Although House Speaker Michael Madigan, D-Chicago, said the measure would have passed if Dunkin had been in town, Democratic state Rep. Scott Drury of Highwood, voted "no" and made comments afterward that made it pretty clear he was never going to back the legislation.

Rauner complained that the measure would take power out of his hands to negotiate a contract on behalf of taxpayers by putting a decision on a labor agreement in the hands of an unelected arbitrator.

That arbitrator, he said, could side with the union and approve a contract giving state workers big raises, costing taxpayers billion of dollars that the state doesn't have.

Business reaction

Business groups have been strongly in Rauner's camp all along and, after the no-strike legislation went down in flames, the Illinois Chamber of Commerce had this to say:

“The Illinois Chamber of Commerce commends the legislature for standing up to its responsibility to hold the line on spending. Because of this vote, state government will not require binding arbitration for impasses in state employee union negotiations. If it had passed, state employee pay raises would have been on cruise control, careening the state further into the red when the state needs to cut costs to meet revenue. At a time when private sector employees are lucky to see small raises if any, state government union contracts can demand double-digit raises during the life of a contract. We can’t have that anymore."

Labor reaction

It was a stinging defeat for Big Labor. Here's what top union brass were saying:

“We are disappointed that more members of the House did not cast their votes for the good of the people of Illinois today,” said Illinois Fraternal Order of Police President Chris Southwood.
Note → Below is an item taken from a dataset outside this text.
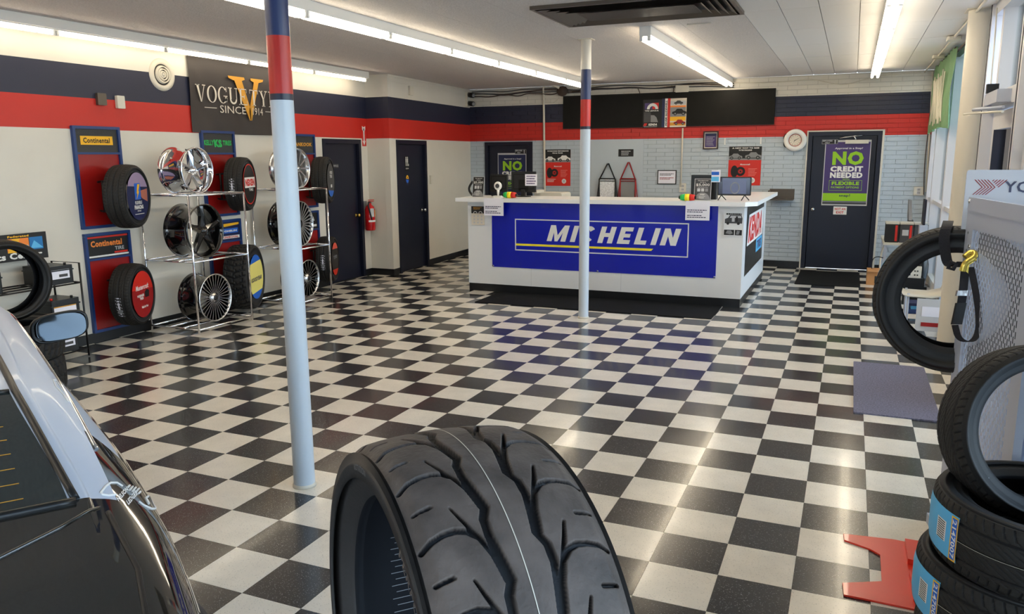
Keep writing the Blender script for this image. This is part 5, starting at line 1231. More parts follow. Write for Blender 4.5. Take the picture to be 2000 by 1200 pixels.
# ================================================================== LEFT WALL DISPLAY PANELS
def wall_panel(y0, z0, label, kind, dy=.535, dz=.99):
    M = frame((LX, y0, z0), (1, 0, 0)); t = thing('tire_wall_panel', label, 'display panel', frame((LX, y0+dy/2, z0), (1, 0, 0)), 'red wall display panels')
    f = .028; d = .035; hd = .25
    b = MB().rbox((0, 0, 0), (dy, f, d), .006, M_bluef, M, ax=2).rbox((0, dz-f, 0), (dy, dz, d), .006, M_bluef, M).box((0, f, 0), (f, dz-f, d), M_bluef, M).box((dy-f, f, 0), (dy, dz-f, d), M_bluef, M).box((f, dz-hd-.02, 0), (dy-f, dz-hd, d), M_bluef, M)
    obj('frame', b, t); obj('red_board', MB().box((f, f, .002), (dy-f, dz-hd-.02, .012), M_redp, M), t); obj('header_board', MB().box((f, dz-hd, .002), (dy-f, dz-f, .016), M_dgrey, M), t)
    c = Canvas(M @ Matrix.Translation((0, 0, .017))); a, e = f, dy-f; h0, h1 = dz-hd, dz-f; hh = h1-h0
    if kind == 0: c.rect('badge', .085, h0+hh*.32, dy-.085, h0+hh*.70, M_yel); c.text('lettering', 'Continental', .115, h0+hh*.40, dy-.12, h0+hh*.63, M_ink, 2, .03)
    if kind == 1:
        c.rect('badge', a, h0, e, h1, M_ink); c.rect('badge', a, h1-.025, e, h1-.008, M_pr, 2); c.rect('badge', a, h0+.008, e, h0+.025, M_pw, 2); c.text('lettering', 'Continental', .07, h0+hh*.50, dy-.10, h0+hh*.78, M_or, 2, .04); c.text('lettering', 'TIRE', dy-.19, h0+hh*.28, dy-.08, h0+hh*.44, M_lg, 2, .02); c.rect('badge', dy-.2, h0+hh*.14, dy-.04, h0+hh*.22, M_pr, 3)
    if kind == 2: c.text('lettering', 'KELLY', .05, h0+hh*.38, .20, h0+hh*.64, M_kg, 2, .04); c.text('lettering', 'TIRES', dy-.19, h0+hh*.38, dy-.05, h0+hh*.64, M_kg, 2, .04); c.text('lettering', 'KS', .21, h0+hh*.28, dy-.20, h0+hh*.68, M_kg, 3, .06, -.15)
    if kind == 3:
        c.rect('badge', a, h0, e, h1, M_pn); c.poly('badge', [(a, h1-.03), (e, h1-.015), (e, h1-.04), (a, h1-.075)], M_yel, 2); c.rect('badge', .17, h0+.085, dy-.05, h1-.08, M_pb, 2); c.text('lettering', 'MICHELIN', .19, h0+.10, dy-.07, h1-.10, M_pw, 3, .05, .1); c.rect('badge', .2, h0+.02, e, h0+.055, M_pw, 2); c.text('lettering', 'UNIROYAL', .24, h0+.025, e-.02, h0+.05, M_pr, 3, .04)
    if kind == 4: c.text('lettering', 'HANKOOK', .06, h0+hh*.40, dy-.06, h0+hh*.62, M_gold, 2, .04, .1)
    if kind == 5: c.rect('badge', a, h0, e, h1, M_ink); c.rect('badge', .3, h0+.03, e-.02, h0+.06, M_pw, 2); c.poly('badge', [(dy-.14, h1-.11), (dy-.09, h1-.11), (dy-.115, h1-.05)], M_pw, 2); c.text('lettering', 'RADIAL', .06, h0+.10, .3, h0+.16, M_lg, 2)
    c.done(t)
    return t
wall_panel(.615, 1.135, 'red wall display panel with a yellow header badge, upper left', 0); wall_panel(.62, .10, 'red wall display panel with orange header lettering, lower left', 1)
wall_panel(2.245, 1.135, 'red wall display panel with green header lettering under the dark banner', 2); wall_panel(2.25, .10, 'red wall display panel with blue and yellow header behind the black wheel', 3)
wall_panel(3.80, 1.135, 'red wall display panel with gold header lettering behind the near pole', 4); wall_panel(3.80, .10, 'red wall display panel with black header, lowest one near the office door', 5)

def hook(y, z, label):
    t = thing('tire_bracket', label, 'bracket', (LX+.03, y, z), 'black tire brackets'); x = LX+.04
    obj('bar', MB().tube([(x-.02, y, z+.14), (x+.05, y, z+.15), (x+.20, y+.03, z+.15)], .011, M_black, 8, smooth_path=1).tube([(x+.04, y, z+.15), (x+.04, y, z-.15)], .012, M_black, 8).tube([(x-.02, y, z-.14), (x+.05, y, z-.15), (x+.20, y+.03, z-.15)], .011, M_black, 8, smooth_path=1), t); return t
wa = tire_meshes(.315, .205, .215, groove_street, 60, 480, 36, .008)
AZ = rad(24)
def wall_tire(px_, py_, R, label, meshes, s=1.0, xx=-6.80):
    p = P(px_, py_, 0, xx); M = axM(p, AZ) @ Matrix.Scale(s, 4) if 0 else axM(p, AZ)
    return make_tire('tire', label, M, meshes, 'display tires on the wall'), M
def disc_canvas(M, W): return Canvas(M @ Matrix.Translation((0, 0, W*.5+.0015)))
W1 = .205
t, M = wall_tire(249, 384, .315, 'display tire with a purple picture disc on the upper left panel', wa); c = disc_canvas(M, W1); k = .235
c.disc('face_insert', 0, 0, k, M_pn, 1, n=40); c.disc('face_insert', 0, .0, k, mat('dusk print', RGB(150, 130, 160), .4), 2, n=24, a0=.12*PI, a1=.88*PI); c.poly('face_insert', [(.02, .05), (.21, .07), (.20, -.06), (.08, -.02)], mat('rust print', RGB(176, 104, 84), .4), 2)
c.rect('emblem', -.07, -.03, .06, .13, M_pb, 3); c.poly('emblem', [(0, .12), (.05, .12), (.01, .05), (.03, .05), (-.04, -.03), (-.015, .03), (-.03, .03)], M_yel, 4)
c.text('lettering', 'FLEXIBLE', -.08, -.075, .07, -.045, M_pw, 4, .03); c.text('lettering', 'FINANCING', -.10, -.125, .09, -.085, M_pw, 4, .05); c.text('lettering', 'OPTIONS', -.045, -.15, .035, -.135, M_pw, 4); c.rect('lettering', -.10, -.175, .1, -.17, M_pw, 4); c.done(t)
M_a = [M_pw, M_ink, M_grey]
def tlabel(t, R, ang, w_=.055): mb = MB().lathe([(R-.001, -w_/2), (R-.001, w_/2)], M_pap, 10, a0=ang-.33, a1=ang+.33).lathe([(R, -w_/2+.006), (R, w_/2-.006)], M_grey, 6, a0=ang+.06, a1=ang+.2).lathe([(R, -w_/2+.006), (R, w_/2-.006)], M_ink, 2, a0=ang-.2, a1=ang-.17).lathe([(R, -w_/2+.01), (R, w_/2-.01)], M_dg, 2, a0=ang-.3, a1=ang-.24).lathe([(R, -w_/2+.01), (R, w_/2-.01)], M_dg, 2, a0=ang+.24, a1=ang+.29); obj('tread_label', mb, t, local=True)
hook(P(198, 384, 0, LX+.05).y, P(198, 384, 0, LX+.05).z, 'black bar bracket behind the tire with the purple picture disc')
t, M = wall_tire(259, 575, .305, 'display tire with a red picture disc on the lower left panel', wa); c = disc_canvas(M, W1); c.disc('face_insert', 0, 0, k, M_dkred, 1, n=40); c.disc('face_insert', 0, 0, k, M_pr, 2, n=24, a0=.05*PI, a1=.95*PI)
c.text('lettering', 'Mastercraft', -.15, .05, .13, .10, M_pw, 3, .02, .2); c.text('lettering', 'PASSENGER', -.13, -.02, .02, .005, M_pw, 3, .04); c.text('lettering', 'TIRES', -.08, -.05, .0, -.025, M_pw, 3, .04); c.poly('emblem', [(.04, -.04), (.13, -.04), (.14, .02), (.09, .04), (.04, .02)], M_ink, 3); c.text('lettering', 'Made for Real', -.05, -.14, .09, -.115, M_pw, 3, .03); c.done(t); tlabel(t, .315, PI+.28)
hook(P(217, 575, 0, LX+.05).y, P(217, 575, 0, LX+.05).z, 'black bar bracket behind the tire with the red picture disc')
t, M = wall_tire(470, 360, .315, 'display tire with a black and red ringed disc under the dark banner', wa); c = disc_canvas(M, W1); c.disc('face_insert', 0, 0, .235, M_pr, 1, n=40); c.disc('face_insert', 0, 0, .222, M_ink, 2, n=40); c.text('lettering', 'NEXEN', -.16, -.02, .18, .06, M_pr, 4, .07); c.rect('badge', -.18, -.04, .2, .08, M_pw, 3); c.text('lettering', 'TIRE', -.04, -.08, .12, -.05, M_pw, 3); c.done(t); tlabel(t, .315, PI+.1)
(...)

“Day in and day out, public service workers in state government keep us safe, care for veterans, protect kids and much more,” said AFSCME chief Roberta Lynch. “State employees don’t want to be forced out on strike, but we’re determined not to let Gov. Rauner undercut workers’ rights, jeopardize workplace safety or threaten the economic security of working families.”

"The Illinois labor movement will remain united," AFL-CIO President Mike Carrigan said.